What Nobody Tells You About Side Income
I started earning side income about two years ago. Everyone asks about the money. Nobody asks about the rest.
The money is fine. Not life-changing, but useful. What surprised me was everything else that came with it.
The first thing that hit me was how much mental space it took up. Not just the hours spent working, but the constant background processing. Planning when I'd fit in projects. Thinking about client messages. Calculating whether I had time to say yes to new work. Even when I wasn't working, I was thinking about working.
The Time Calculation Changed
Before side income, my evenings were mine. Vague and unstructured, but mine. I could waste them guilt-free.
After, every evening became a decision point. Work on client projects, or rest? Both felt necessary. Neither felt like enough.
I started doing this mental math constantly. If I spend two hours on this project tonight, I'll make $50. Is $50 worth missing dinner with friends? Is it worth being too tired tomorrow at my actual job?
The math never felt clean. Some weeks the trade felt obvious. Other weeks I resented every hour.
Weekends Disappeared Differently
Weekends didn't vanish completely. They just split into two modes: catch-up or guilt.
Catch-up mode: Work on everything I couldn't finish during the week. Feel productive but exhausted.
Guilt mode: Try to actually rest. Spend the whole time aware of deadlines waiting for Monday.
I noticed my friends stopped inviting me to things. Not on purpose. They just learned I'd probably say no. When I did say yes, I was half-present. Checking my phone. Thinking about work waiting at home.
The Client Dynamic Was Strange
I thought I was selling a service. Turns out I was managing relationships.
Some clients were clear and easy. Most weren't. They'd ask for something, I'd deliver it, they'd realize they wanted something different. Not in a malicious way. They just didn't know what they wanted until they saw what they didn't want.
That back-and-forth took more time than the actual work. And it drained me in a way that hours at my day job didn't.
Money Became Complicated
When the first payment hit my account, I felt successful. Like I'd built something real.

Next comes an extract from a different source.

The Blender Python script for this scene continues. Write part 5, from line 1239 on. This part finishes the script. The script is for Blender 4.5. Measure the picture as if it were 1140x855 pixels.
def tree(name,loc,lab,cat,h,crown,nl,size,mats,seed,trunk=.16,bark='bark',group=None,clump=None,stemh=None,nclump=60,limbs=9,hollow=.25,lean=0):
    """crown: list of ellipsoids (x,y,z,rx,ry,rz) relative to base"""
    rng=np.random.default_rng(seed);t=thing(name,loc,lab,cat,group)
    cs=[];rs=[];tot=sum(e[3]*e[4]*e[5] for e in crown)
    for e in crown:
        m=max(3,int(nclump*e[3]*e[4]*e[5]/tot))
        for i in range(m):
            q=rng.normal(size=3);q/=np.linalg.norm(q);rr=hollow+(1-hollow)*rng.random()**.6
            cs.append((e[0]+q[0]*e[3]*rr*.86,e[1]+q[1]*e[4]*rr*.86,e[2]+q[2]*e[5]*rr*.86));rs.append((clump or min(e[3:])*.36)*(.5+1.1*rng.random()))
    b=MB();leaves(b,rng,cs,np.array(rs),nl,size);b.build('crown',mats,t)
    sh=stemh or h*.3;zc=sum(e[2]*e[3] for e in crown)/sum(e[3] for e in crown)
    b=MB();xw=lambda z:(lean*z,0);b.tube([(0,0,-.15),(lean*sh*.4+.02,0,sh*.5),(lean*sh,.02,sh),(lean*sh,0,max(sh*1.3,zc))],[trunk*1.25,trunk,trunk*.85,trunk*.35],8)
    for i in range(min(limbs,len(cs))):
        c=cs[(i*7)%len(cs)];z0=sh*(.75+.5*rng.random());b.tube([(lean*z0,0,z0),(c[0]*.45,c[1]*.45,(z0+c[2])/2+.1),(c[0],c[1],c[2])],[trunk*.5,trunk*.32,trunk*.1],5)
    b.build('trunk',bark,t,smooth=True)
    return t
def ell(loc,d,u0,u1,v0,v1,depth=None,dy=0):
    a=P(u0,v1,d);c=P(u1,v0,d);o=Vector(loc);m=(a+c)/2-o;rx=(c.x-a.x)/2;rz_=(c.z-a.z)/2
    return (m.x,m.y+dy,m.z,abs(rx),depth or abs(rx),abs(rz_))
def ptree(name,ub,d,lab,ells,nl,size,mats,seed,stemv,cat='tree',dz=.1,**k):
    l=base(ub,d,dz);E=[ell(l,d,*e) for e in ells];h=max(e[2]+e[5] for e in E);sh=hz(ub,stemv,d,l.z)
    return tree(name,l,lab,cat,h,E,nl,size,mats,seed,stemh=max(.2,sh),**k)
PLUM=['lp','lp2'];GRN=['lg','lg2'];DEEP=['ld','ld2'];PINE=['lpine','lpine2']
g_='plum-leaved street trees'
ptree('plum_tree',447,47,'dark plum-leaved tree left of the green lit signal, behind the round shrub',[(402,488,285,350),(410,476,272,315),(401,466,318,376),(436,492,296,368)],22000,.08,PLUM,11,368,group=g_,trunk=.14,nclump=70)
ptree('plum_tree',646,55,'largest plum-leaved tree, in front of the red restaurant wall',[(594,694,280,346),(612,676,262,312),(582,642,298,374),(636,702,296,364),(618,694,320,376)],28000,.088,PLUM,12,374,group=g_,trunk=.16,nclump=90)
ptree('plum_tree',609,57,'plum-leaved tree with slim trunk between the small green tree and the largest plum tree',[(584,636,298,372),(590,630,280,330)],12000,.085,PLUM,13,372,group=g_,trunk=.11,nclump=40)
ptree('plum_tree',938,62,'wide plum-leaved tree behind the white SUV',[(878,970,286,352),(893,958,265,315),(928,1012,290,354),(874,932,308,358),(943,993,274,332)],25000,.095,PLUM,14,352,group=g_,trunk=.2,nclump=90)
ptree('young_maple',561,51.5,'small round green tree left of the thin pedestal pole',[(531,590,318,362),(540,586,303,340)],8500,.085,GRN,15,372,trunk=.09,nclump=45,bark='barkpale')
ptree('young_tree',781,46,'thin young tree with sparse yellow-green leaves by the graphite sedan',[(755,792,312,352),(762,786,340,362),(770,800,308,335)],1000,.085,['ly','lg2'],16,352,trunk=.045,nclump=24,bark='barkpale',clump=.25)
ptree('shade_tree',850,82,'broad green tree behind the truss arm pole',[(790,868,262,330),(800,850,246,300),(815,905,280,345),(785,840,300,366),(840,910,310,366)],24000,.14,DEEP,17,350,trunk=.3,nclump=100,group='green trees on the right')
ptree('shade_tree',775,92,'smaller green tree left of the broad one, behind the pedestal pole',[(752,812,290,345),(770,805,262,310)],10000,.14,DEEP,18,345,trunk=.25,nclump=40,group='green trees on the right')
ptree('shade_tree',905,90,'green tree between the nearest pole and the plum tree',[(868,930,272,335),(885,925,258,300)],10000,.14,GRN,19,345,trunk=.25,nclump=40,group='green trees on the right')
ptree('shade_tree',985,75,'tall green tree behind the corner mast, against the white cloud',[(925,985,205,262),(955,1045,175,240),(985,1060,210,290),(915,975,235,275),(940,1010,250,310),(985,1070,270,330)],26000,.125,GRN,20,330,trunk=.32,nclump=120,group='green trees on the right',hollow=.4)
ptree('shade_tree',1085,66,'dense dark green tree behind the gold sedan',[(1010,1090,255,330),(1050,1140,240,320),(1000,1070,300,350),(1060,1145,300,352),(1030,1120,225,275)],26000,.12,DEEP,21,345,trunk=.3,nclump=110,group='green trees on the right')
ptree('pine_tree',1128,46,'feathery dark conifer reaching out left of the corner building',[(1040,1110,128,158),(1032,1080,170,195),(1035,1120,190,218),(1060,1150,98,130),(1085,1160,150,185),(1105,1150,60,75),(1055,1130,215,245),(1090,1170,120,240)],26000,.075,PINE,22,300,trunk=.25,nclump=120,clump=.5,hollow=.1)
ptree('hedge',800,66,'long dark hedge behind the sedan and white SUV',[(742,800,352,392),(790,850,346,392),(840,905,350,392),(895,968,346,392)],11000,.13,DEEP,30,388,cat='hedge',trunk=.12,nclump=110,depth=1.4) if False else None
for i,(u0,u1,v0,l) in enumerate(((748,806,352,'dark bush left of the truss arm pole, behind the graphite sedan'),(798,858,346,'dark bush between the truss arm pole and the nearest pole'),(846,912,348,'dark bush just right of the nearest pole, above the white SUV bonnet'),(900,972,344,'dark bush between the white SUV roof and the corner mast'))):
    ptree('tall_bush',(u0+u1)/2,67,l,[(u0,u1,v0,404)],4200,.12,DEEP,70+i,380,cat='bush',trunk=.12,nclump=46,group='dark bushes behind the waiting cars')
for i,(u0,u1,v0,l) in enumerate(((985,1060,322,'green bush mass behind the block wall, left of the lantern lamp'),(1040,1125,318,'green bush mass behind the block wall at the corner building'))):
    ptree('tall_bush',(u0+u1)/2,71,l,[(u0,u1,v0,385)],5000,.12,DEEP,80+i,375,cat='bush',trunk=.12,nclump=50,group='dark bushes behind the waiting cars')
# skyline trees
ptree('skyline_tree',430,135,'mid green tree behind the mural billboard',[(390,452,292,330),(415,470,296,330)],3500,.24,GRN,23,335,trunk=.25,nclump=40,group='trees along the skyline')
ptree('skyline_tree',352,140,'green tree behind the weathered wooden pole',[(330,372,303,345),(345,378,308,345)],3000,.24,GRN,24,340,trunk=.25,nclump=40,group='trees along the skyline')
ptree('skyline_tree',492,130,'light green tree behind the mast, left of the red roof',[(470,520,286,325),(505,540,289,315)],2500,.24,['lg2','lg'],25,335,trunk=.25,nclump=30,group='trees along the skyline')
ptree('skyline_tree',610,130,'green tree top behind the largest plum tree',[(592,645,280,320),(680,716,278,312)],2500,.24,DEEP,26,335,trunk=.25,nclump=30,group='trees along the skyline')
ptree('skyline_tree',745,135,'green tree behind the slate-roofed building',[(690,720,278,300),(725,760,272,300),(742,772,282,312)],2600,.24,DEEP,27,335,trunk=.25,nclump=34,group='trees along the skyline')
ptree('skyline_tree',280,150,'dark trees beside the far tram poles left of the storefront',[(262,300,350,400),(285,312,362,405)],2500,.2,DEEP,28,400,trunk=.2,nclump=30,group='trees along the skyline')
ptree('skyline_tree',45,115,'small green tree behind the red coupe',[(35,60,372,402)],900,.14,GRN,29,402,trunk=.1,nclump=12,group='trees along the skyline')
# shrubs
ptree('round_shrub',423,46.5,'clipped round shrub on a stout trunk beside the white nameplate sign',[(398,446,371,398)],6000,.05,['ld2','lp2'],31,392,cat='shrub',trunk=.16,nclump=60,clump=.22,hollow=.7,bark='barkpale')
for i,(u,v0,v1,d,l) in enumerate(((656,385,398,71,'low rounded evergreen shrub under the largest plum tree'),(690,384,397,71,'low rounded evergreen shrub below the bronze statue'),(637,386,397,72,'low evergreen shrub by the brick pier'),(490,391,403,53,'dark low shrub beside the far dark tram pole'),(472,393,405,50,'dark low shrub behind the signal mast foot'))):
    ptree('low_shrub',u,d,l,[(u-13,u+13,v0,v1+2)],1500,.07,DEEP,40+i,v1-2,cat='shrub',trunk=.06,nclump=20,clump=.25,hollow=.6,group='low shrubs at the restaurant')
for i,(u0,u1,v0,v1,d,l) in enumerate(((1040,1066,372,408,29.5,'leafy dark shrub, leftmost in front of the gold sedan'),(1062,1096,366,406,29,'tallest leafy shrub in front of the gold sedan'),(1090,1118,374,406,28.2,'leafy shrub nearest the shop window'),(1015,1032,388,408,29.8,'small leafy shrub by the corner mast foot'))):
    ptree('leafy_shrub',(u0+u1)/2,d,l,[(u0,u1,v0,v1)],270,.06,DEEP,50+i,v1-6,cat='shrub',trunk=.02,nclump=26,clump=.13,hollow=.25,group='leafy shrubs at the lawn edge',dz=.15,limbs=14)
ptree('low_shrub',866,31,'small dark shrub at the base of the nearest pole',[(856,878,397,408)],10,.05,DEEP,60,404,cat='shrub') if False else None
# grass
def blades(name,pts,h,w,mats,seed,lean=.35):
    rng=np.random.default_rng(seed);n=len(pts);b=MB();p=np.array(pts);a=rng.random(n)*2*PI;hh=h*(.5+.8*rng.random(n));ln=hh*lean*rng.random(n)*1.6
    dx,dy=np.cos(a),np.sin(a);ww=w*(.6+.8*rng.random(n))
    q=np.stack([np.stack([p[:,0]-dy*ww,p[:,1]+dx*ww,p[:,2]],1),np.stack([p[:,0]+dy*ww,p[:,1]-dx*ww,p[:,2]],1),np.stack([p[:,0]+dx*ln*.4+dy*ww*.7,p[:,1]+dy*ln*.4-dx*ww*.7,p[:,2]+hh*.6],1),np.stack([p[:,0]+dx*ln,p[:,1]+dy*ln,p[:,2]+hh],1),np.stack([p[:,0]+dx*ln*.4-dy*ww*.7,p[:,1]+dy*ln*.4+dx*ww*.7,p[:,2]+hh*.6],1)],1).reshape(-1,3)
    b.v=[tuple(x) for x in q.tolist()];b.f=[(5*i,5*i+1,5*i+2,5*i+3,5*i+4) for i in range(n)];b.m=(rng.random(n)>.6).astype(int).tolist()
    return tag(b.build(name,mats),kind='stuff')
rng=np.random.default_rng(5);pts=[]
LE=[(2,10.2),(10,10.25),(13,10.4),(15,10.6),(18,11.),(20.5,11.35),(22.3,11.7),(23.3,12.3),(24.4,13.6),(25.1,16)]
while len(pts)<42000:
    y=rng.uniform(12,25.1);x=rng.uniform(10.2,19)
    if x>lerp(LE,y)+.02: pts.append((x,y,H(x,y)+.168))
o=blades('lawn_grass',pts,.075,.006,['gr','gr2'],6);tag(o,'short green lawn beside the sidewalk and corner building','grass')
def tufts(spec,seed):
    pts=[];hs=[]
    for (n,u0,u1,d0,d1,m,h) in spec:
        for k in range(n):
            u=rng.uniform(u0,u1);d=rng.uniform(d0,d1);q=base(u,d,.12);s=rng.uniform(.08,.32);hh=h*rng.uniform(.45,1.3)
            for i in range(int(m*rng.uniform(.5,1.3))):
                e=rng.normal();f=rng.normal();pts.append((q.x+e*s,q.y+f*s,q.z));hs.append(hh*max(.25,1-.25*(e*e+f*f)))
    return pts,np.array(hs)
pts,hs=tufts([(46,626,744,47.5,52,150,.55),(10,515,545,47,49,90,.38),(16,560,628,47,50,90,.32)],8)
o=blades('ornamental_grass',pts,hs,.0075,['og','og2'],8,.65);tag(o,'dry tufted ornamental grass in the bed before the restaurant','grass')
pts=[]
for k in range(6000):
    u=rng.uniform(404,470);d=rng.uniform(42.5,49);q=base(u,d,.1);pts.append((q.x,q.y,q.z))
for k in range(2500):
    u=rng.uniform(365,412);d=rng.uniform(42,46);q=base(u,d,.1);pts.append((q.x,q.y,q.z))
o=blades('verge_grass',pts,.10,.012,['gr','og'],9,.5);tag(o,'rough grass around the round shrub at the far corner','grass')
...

Then I started thinking about taxes. About how this money wasn't really "mine" yet. About how much I'd actually keep after setting aside what I'd owe.
The number that showed in my bank account wasn't the number I could spend. But my brain wanted to treat it that way.
Also, the income jumped around wildly. One month I'd make $800. The next, $200. I couldn't plan around it. Couldn't rely on it. But also couldn't ignore it.
It Changed How I Saw My Job
This was subtle but significant. Once I had another income stream, my day job felt different.
Not bad. Just different. Like I had options. Like I didn't need to tolerate everything.
That confidence was useful sometimes. Other times it made me resentful for no good reason. I'd get annoyed at normal work frustrations because "I don't need this, I have side income."
Except I did need it. $500 a month doesn't replace a salary. But it felt like freedom anyway.
Stopping Felt Impossible
A few months in, I got tired. Really tired. The kind where you know something needs to change.
I thought about quitting the side work. Just stopping. Getting my time back.
But I couldn't. I had clients expecting work. Income I'd started depending on. Momentum I didn't want to lose.
Stopping felt like giving up. Like admitting I couldn't handle it.
So I kept going even when I wanted to quit. Even when the money wasn't worth the exhaustion.
I'm still doing it. Some months I'm glad. Other months I wonder what I was thinking. The extra money helps. The rest is still complicated.
What Actually Mattered
Looking back, the money was the simplest part. Numbers on a screen. Useful, yes. But predictable.
Everything else was harder to anticipate. The time pressure. The mental overhead. The way it changed how I spent my free hours. How I related to my friends, my job, my own energy levels.
Nobody talks about that part. They show the earnings screenshots. The wins. The growth.
They don't show the Sunday evening where you're too tired to work but too anxious to rest. Or the moment you realize you haven't had a genuinely free day in three months.
Where I Am Now
I still do side work. Less than before. I learned to say no more often. To protect some evenings completely.
The income is smaller now. More manageable. I can almost rely on it, but I try not to.
It improved my financial situation. It also complicated my life. Both things are true.
I don't regret starting. I also don't romanticize it. It's work. Extra work. Sometimes worth it. Sometimes not.
That's the part nobody tells you. It's not good or bad. It's just complicated. And you won't know your version of complicated until you're in it.